England Ready for World Cup Clash Against Mexico
Thomas Tuchel brushed aside fears of hostility and mind games in Mexico City, insisting England have been treated “nicer than I expected” on the eve of their World Cup last-16 clash with the co-hosts.
England face Mexico on Sunday at 18:00 local time (Monday 01:00 BST), a knockout tie staged in one of football’s great cauldrons and wrapped in the noise, colour and edge that comes with facing the home nation on their own turf.
Noise, nerves and National Guard
On Saturday evening, as England left their hotel for training, the streets outside told a different story to the one often painted about hostile World Cup environments. There were jeers. There were cheers. A wall of sound followed the team bus into the Mexico City traffic. But it stayed just the right side of the line.
Ecuador had not been so fortunate. Beaten 2-0 by Mexico in the last 32, they later lodged a complaint with Fifa, claiming their sleep had been shattered by fans armed with loudspeakers, motorbikes and blaring horns. That episode triggered a visible escalation in security around England.

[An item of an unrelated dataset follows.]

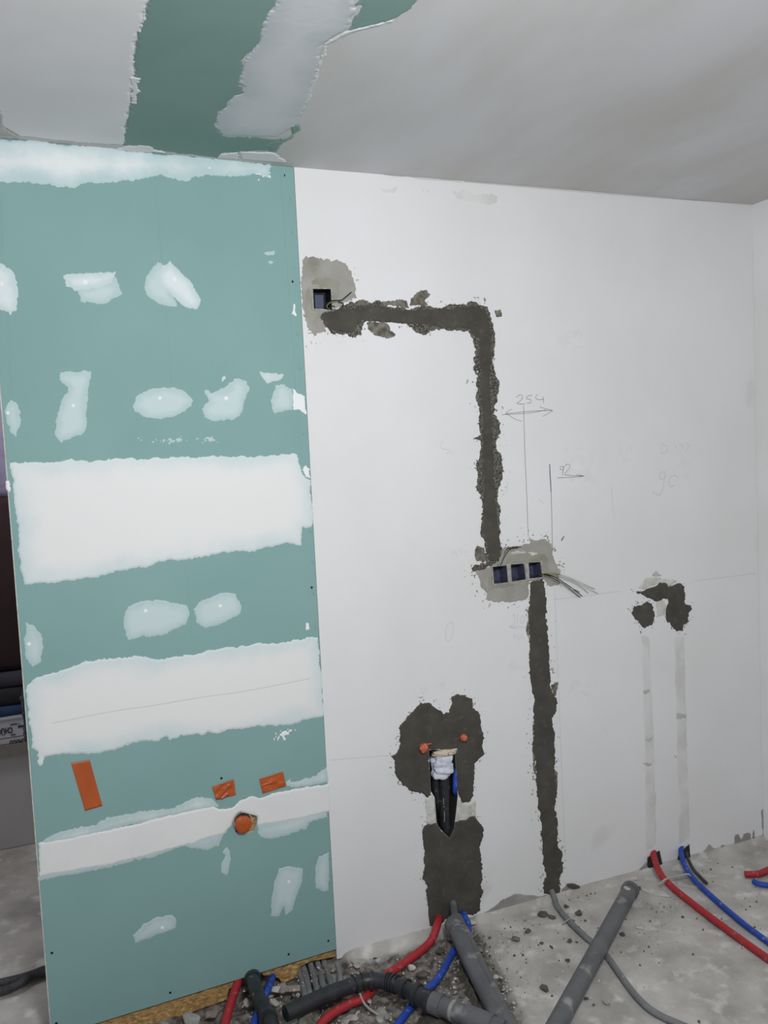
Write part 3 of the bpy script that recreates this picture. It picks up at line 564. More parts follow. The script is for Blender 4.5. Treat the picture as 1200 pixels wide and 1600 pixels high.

Members of Mexico’s National Guard lined the entrance to the team hotel. Police in riot gear stood shoulder to shoulder beside metal barriers on the road outside, forming a hard shell around a squad trying to preserve some calm in a city that never really quietens.
Tuchel, though, refused to feed any sense of siege.
“We had no issues tonight and I think Fifa took care of the situation,” the head coach said. “We have security around the hotel so we expect a good night’s sleep.
“I don’t want to talk about problems that don’t exist yet. If they come, we will accept them. The best way to approach is to be relaxed and calm.
“We have a six o’clock kick-off, so if we miss some hours of sleep we will have time to get some other hours in the late morning.”
No drama. No excuses. That was the message.
Embracing the chaos, not fearing it
Tuchel has always enjoyed the theatre of the big occasion, and Mexico City has grabbed him.
“It just catches you straight away once you land here and saw the excitement and the emotions,” he said. “This will be a proper World Cup match. We are in an iconic place, an iconic stadium and a massive knockout game.
“It is a big stage and we feel it. It makes you sharper and brings the best out of you. It makes you feel alive.”
The atmosphere around the hotel has mirrored that sense of occasion. The mix of cheers and jeers, the crowds straining for a glimpse of the players, the sirens and drums in the distance – all of it feeding into the kind of backdrop England rarely experience at home tournaments.
Tuchel’s verdict on the local welcome was clear. “What I experienced until now was very respectful and emotional and very supportive towards our teams,” he said. “We expect to be treated with respect and that was the case. It was even nicer than I expected.”
Kick-off confusion and cool heads
As if the altitude and the home crowd were not enough, England’s preparations had to ride out a burst of scheduling chaos.
Fifa were set to move the game forward six hours to a 12:00 local time kick-off (19:00 BST), before executing a late U-turn and restoring the original 18:00 slot. For a few hours, the outside world churned with speculation.
Inside England’s camp? Silence.
“Inside the bubble it was quite calm,” Tuchel said. “The players were not aware there was a possible change of kick-off.
“Just this example shows you to not lose your head – we cannot influence it. Three and a half hours later, you land in Mexico and the kick-off time stayed the same. It is not worth losing your head.”
That line could easily double as England’s mantra for the night ahead. Control what you can. Ignore what you can’t.
Altitude, home roar and England’s resolve
Mexico City’s thin air has long been part of the legend. It drains legs, tests lungs, and turns every sprint into a calculation. The noise inside an iconic Mexican stadium only amplifies that strain.
Tuchel did not pretend those factors were trivial. He simply refused to treat them as barriers.
“Altitude: it is what it is. Home crowd: it is what it is,” he said. “We have the spirit, we have the commitment, we have the pure will and the glue in the team to overcome these things. We know what is coming. But that is the beauty of it.”
England now walk into a last-16 tie loaded with narrative: the hosts, the altitude, the late-night kick-off for fans back home, the security lines outside the hotel. Tuchel sees only an arena.
The stage is set. The noise will be deafening. The question is whether England’s “glue” holds when Mexico’s World Cup fever reaches full volume.